You see, the ego listened to all the things our families, our teachers, our TV shows, and our culture taught us. The Self listens to something much higher, unbound by time and space. The ego knows that when we tune in to the guidance from the Self, everything may change. We will become something and someone different, better, and the old self will, in many ways, disappear. We are becoming who we were born to become: “Our job in this lifetime is not to shape ourselves into some ideal we imagine we ought to be, but to find out who we already are and become it.” (146)

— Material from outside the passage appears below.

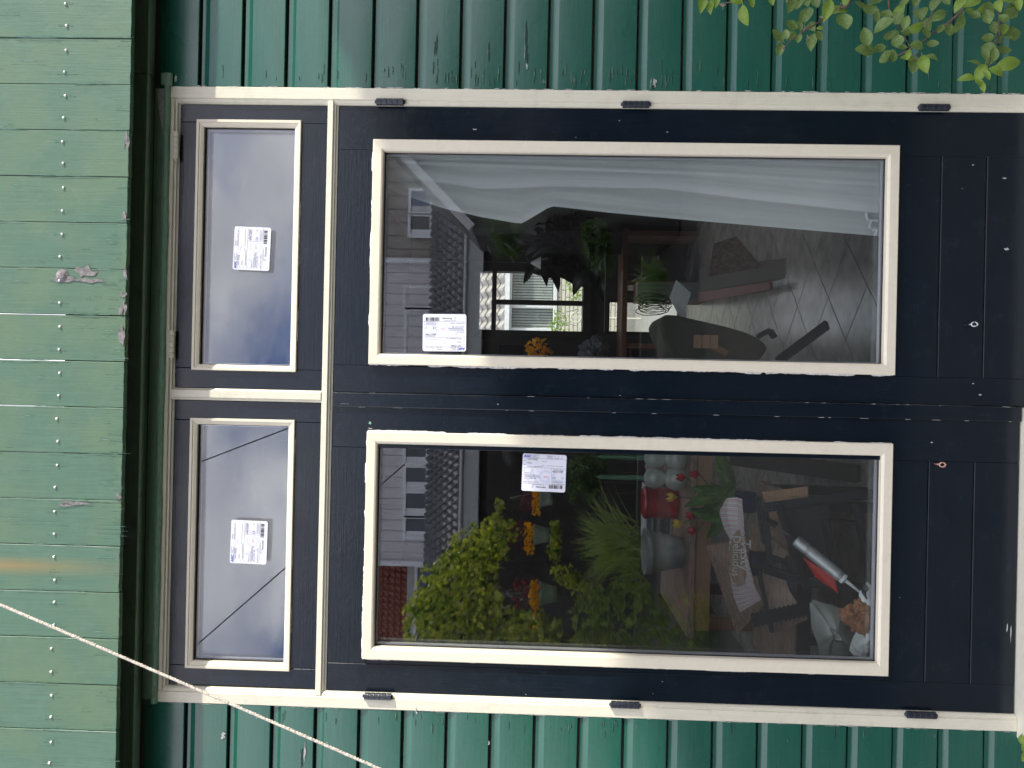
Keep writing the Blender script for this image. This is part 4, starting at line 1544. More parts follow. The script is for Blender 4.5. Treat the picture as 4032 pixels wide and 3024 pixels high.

So it is our life’s work, in truth, to become who we were born to become, to create what we were born to create. It’s a lovely process, this defeating the ego and embracing the Self, and it’s ongoing, never-ending. Some may have fully expressed their Selves, their divine natures, all or at least most of the time, and they seem to be household names now: Jesus, Buddha, Mother Theresa, Mohammed. They got past the need for applause or recognition from others, and they understood that their work, their creations, were more important than any accolades or material benefits. Anyone on a sustained path of creation must elevate their art to this importance. As Pressfield says, “The artist must do her work for its own sake” (151).
When you create, you are setting yourself in service of the forces of the divine. Don’t second guess your guidance! “Instead let’s ask ourselves like that new mother: What do I feel growing inside me? Let me bring that forth, if I can, for its own sake and not for what it can do for me or how it can advance my standing.” (157)

I hope that you won’t be hard on yourself, but that you will battle Resistance with all your might. Take care of yourself each day: eat well, sleep well, stay inspired – for you have a lot to do, and we all benefit when you get it done. Remember you need only do that one thing that scares you. It is enough. One thing a day.

Good luck!

The blessings come when we need them.

Pressfield, Steven. The War of Art. NY: Warner Books, 2002.